Nel corso della campagna elettorale del 2016 Donald Trump ha promesso che avrebbe rivoluzionato la politica estera del paese all’insegna dell’”America first”; basta con le folli guerre in medio oriente, basta con i miliardi spesi per gli alleati europei della Nato, basta con il NAFTA, l’accordo commerciale con Messico e Canada. Così tuonava nei comizi in giro per gli States.
Dopo la sua vittoria elettorale, e a 8 mesi di distanza dal suo insediamento da presidente Usa il 20 gennaio 2017, credo sia arrivato il momento per fare un primo bilancio della politica estera dell’amministrazione Trump. Lo farò da un punto di vista particolare: elencherò quei paesi e quei leader stranieri che a mio giudizio hanno beneficiato di più delle politiche “trumpiane”.
1) I tradizionali alleati dell’America in medio oriente
Si tratta di quattro paesi dell’area: Israele, Egitto, Arabia Saudita ed Emirati Arabi Uniti. Il primo ministro israeliano Netanyahu, dopo 8 anni passati a litigare con Barack Obama, è riuscito finora a sviluppare un ottimo rapporto con Trump, che sa che la propria base elettorale repubblicana è fortemente pro-israeliana. L’autocrate egiziano Al-Sisi è stimato da Trump come baluardo contro l’instabilità politica e il terrorismo. I principi sauditi beneficiano del fatto che Trump ne condivide la diffidenza nei confronti dell’Iran. Gli emiri di Dubai ed Abu Dhabi hanno legami finanziari con l’azienda di famiglia dei Trump e dunque sono trattati con un occhio di riguardo dalla nuova amministrazione Usa.
2) Merkel e Macron
La leader tedesca e il giovane neopresidente francese sono oggettivamente favoriti sul piano interno da una presidenza Trump, perché i tweet aggressivi e gli eccessi retorici del presidente americano su temi quali immigrazione, cambiamento climatico e commercio internazionale li fanno apparire agli occhi delle opinioni pubbliche tedesca e francese come leaders responsabili su cui l’Europa può contare in un momento in cui il grande protettore d’oltreatlantico sembra aver perso la testa.
3) L’India
Il leader indiano Modi e Trump si sono già incontrati più volte, si ammirano e si apprezzano. Hanno parecchie cose in comune: la diffidenza verso l’ascesa economica e militare della Cina, un certo sentimento anti-islamico e anti-pakistano e più in generale una visione nazionalista e muscolare delle relazioni internazionali. Attendiamoci dunque nei prossimi anni un rilancio dei rapporti tra le più grandi democrazie al mondo.

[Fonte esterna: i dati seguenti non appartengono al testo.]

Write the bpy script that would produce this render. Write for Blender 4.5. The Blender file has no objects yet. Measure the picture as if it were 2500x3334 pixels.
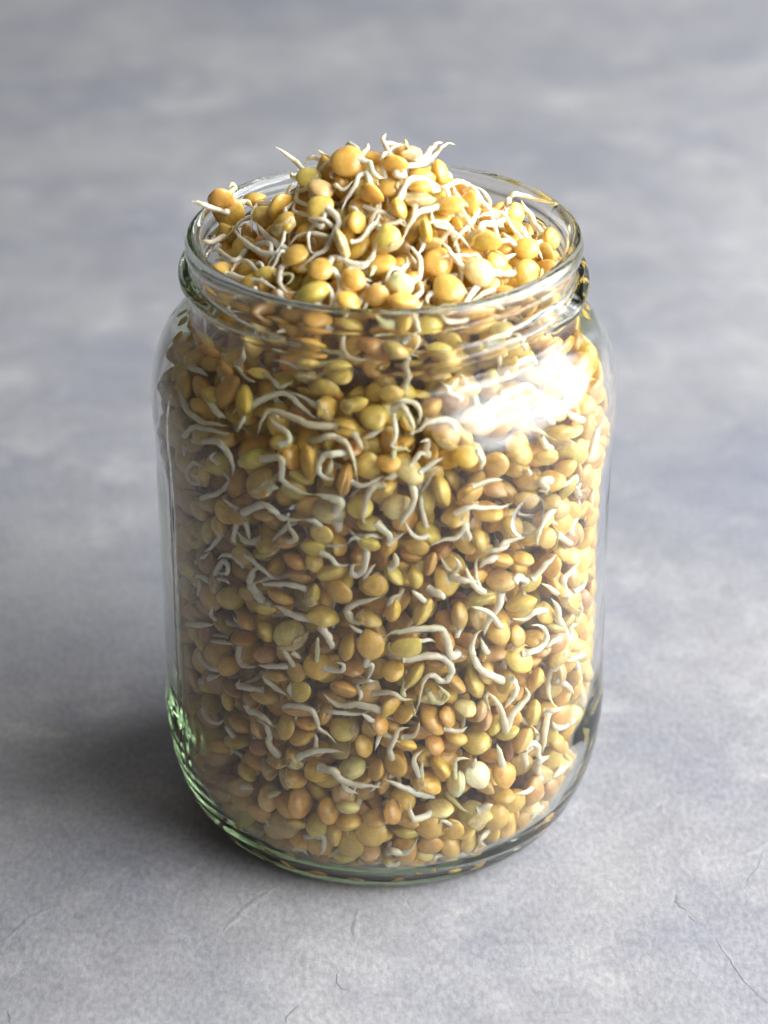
import bpy, bmesh, math, random
import numpy as np
from mathutils import Vector, Matrix
R_ = math.radians
MM = 0.001
random.seed(11)
rng = np.random.default_rng(11)
S = bpy.context.scene
COL = S.collection

# ------------------------------------------------------------------ camera
cd = bpy.data.cameras.new('camera')
cam = bpy.data.objects.new('camera', cd)
COL.objects.link(cam)
cam.location = (0, -0.5054, 0.3507)
cam.rotation_euler = (R_(90 - 28.94), 0, 0)
cd.sensor_fit = 'HORIZONTAL'
cd.sensor_width = 36
cd.lens = 122.61
cd.clip_start = 0.02
cd.clip_end = 20
cd.dof.use_dof = True
cd.dof.focus_distance = 0.556
cd.dof.aperture_fstop = 15
S.camera = cam

# ------------------------------------------------------------------ light
w = bpy.data.worlds.new('World')
S.world = w
w.use_nodes = True
w.node_tree.nodes['Background'].inputs[0].default_value = (1.0, .925, .84, 1)
w.node_tree.nodes['Background'].inputs[1].default_value = 0.135

def area(name, loc, target, sx, sy, power, color):
    l = bpy.data.lights.new(name, 'AREA')
    l.shape = 'RECTANGLE'
    l.size, l.size_y = sx, sy
    l.energy = power
    l.color = color
    o = bpy.data.objects.new(name, l)
    o.location = loc
    o.rotation_euler = (Vector(target) - Vector(loc)).to_track_quat('-Z', 'Y').to_euler()
    COL.objects.link(o)
    return o
win = area('window_light', (0.745, -0.04, 0.50), (0, 0.12, 0.06), 1.75, 1.1, 57.0, (.985, .99, 1.0))
win.data.use_nodes = True                       # a diffused window: brightest in the middle, fading towards its edges
nt = win.data.node_tree
em = nt.nodes['Emission']
ge = nt.nodes.new('ShaderNodeNewGeometry')
sp = nt.nodes.new('ShaderNodeSeparateXYZ')
nt.links.new(ge.outputs['Parametric'], sp.inputs[0])
prod = None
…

4) Il presidente filippino Rodrigo Duterte
Rodrigo Duterte, presidente delle Filippine dalle forti tendenze autocratiche, ha lanciato da mesi una brutale campagna per sradicare il traffico di droga dal proprio paese: la polizia filippina e vigilantes privati hanno ucciso migliaia di veri o presunti spacciatori. Qualunque precedente presidente Usa avrebbe condannato queste violazioni dei diritti umani. Trump invece no, ha telefonato al leader filippino dicendogli: ”Volevo semplicemente congratularmi con lei per l’ottimo lavoro che sta svolgendo sul problema della droga”.
5) Il gruppo di Visegrad
Del gruppo di Visegrad fanno parte quattro paesi dell’Est Europa membri dell’Ue: la Repubblica Ceca, la Slovacchia, la Polonia e l’Ungheria. Sono accomunati dal fatto di avere leaders con preoccupanti tendenze anti-democratiche, da una forte diffidenza verso Bruxelles e dal rifiuto di accogliere sui propri territori rifugiati di fede musulmana. Hanno trovato in Trump un grande alleato, che ne condivide la diffidenza per gli immigrati islamici e il disprezzo per gli eurocrati di Bruxelles. Non è un caso dunque che il governo polacco abbia tributato un accoglienza trionfale a Trump in occasione della sua visita di stato a Varsavia.